I have cycled since I can remember. Descended from maurauding Scots who came down to Guisborough then Ripon, my family roots also stretch to Lowestoft, Suffolk. I spent most of my younger years in Harrogate, Yorkshire. I moved to Glasgow over 20 years ago and now regard it as home.
I am neither a racing cyclist nor a mountain biker. I simply see a bike as a means to an end – if I want to get somewhere I will try to use the bike if I can. For years I commuted to work in Glasgow by bike, indifferent to the rain. My yearning for travel started when I was four and went for a family holiday at Ardrossan in Ayrshire. The South Beach station was at the end of the road and I would spend hours at the level crossing gates watching the trains go by. I wanted to go on them and find out where they went.
As soon as I was old enough to travel alone – about 13 – I would go off cycling with friends and stayed in youth hostels. I discovered every nook and cranny of Yorkshire and East Anglia this way.
A few years later, a friend and I took our bikes on the ferry from Plymouth to Santander and discovered the quiet back roads of northern Spain, in an era when few ventured beyond Benidorm. It sealed Spain as a favourite cycling destination for me, and it was a logical extension of this to want to explore the old Spanish empire. I cycled in Mexico, Cuba and Chile before taking the plunge and quitting my job so I could cycle right the way through Mexico and Central America. This journey is chronicled in my book “Pedalling to Panama”, which also delves into the history of these countries and recent political events such as the civil wars in El Salvador and Nicaragua.

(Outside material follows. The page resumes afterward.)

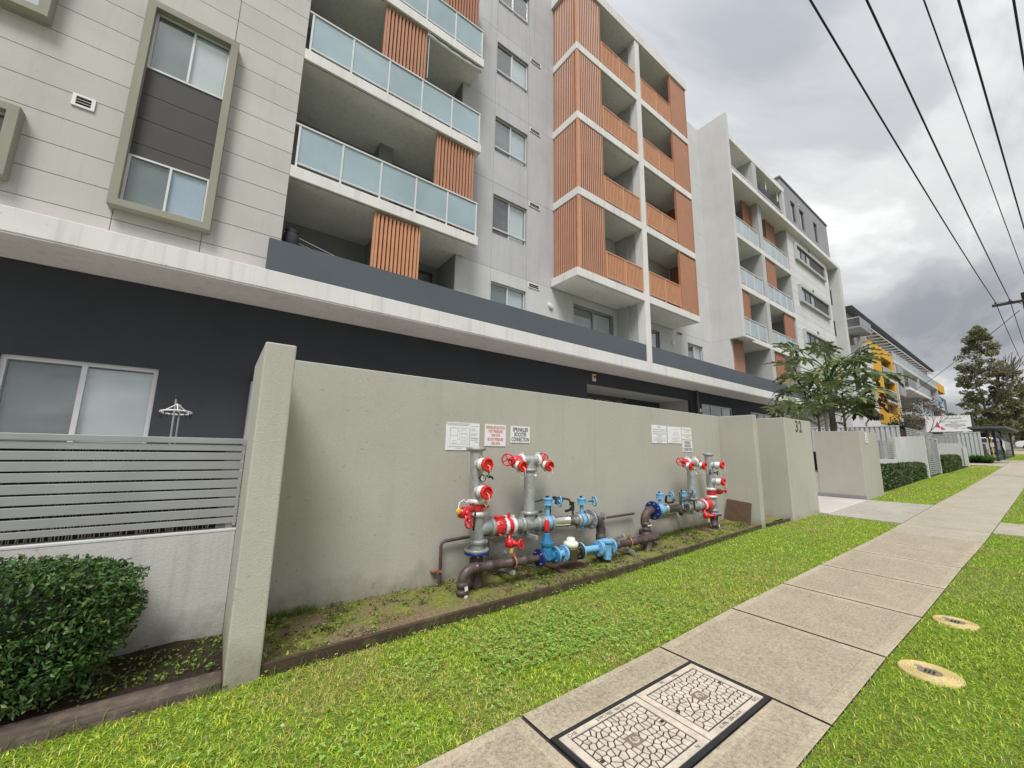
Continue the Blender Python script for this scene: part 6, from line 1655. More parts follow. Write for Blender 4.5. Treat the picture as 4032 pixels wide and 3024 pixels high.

I was inspired by Anne Mustoe’s book “A Bike Ride”. Anne packed in her job at the age of 54 to cycle alone around the world, having never cycled anywhere before. On her first day she had to push her bike over London Bridge. A year later she cycled over the Rockies almost as if they weren’t there. Her writing makes long distance cycling seem such a natural way of seeing places and meeting people.
A lot of people drive a car and say they have no idea what is under the bonnet. I am the same with my bike. I can mend a puncture, change a brake block, but anything else is beyond me. That has never stopped me travelling as my view on life is that there is no such thing as a Problem, only a Solution. Life is simply a question of finding the right solution when you need one.